To fully exploit the physics reach of the High-Luminosity Large Hadron Collider, the LHC experiments are planning substantial upgrades of their detector technologies and increases of their data acquisition rates. The higher proton-proton interaction rate, pileup and event processing rate present an unprecedented challenge to the real-time and offline event reconstruction, requiring a processing power which is orders of magnitude larger than today, and exceeds by far the expected increase for conventional CPUs. The Compact Muon Solenoid (CMS) experiment is developing a fully heterogeneous reconstruction software that will be used during the next LHC data taking period, starting in 2022. Its first applications will be the online reconstruction running on a GPU-equipped High-Level Trigger (HLT) farm, and the offline reconstruction running on HPC centres worldwide.
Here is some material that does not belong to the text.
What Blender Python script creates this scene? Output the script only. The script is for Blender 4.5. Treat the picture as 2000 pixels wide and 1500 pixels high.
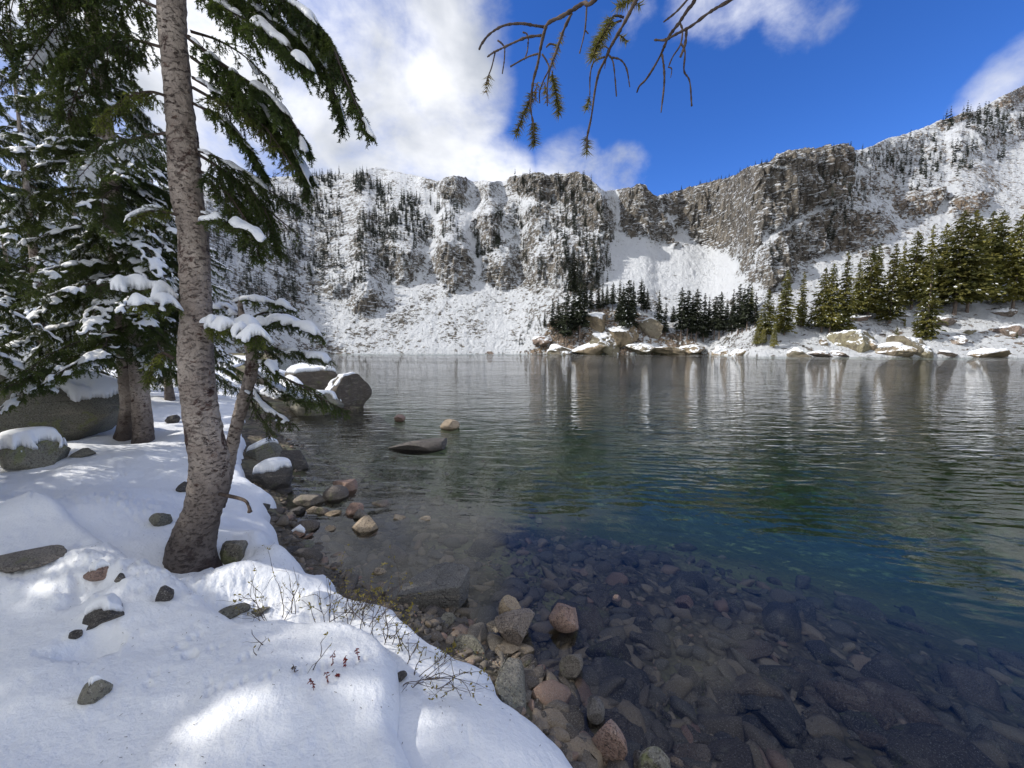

These activities will allow the collaboration to gain experience with parallel algorithms and a heterogeneous framework, that will be essential to leverage diverse kinds of accelerators during the HL-LHC data taking. To keep under control the cost of software development, maintenance and validation that this will entail, CMS is evaluating various performance portability frameworks that promise a “write once, run anywhere” approach, building the same code base for different back ends and accelerator types. The speaker will present the ongoing work to port the CMS reconstruction software to the Intel oneAPI platform and compare its performance on different back-ends with that of native code running on the same hardware.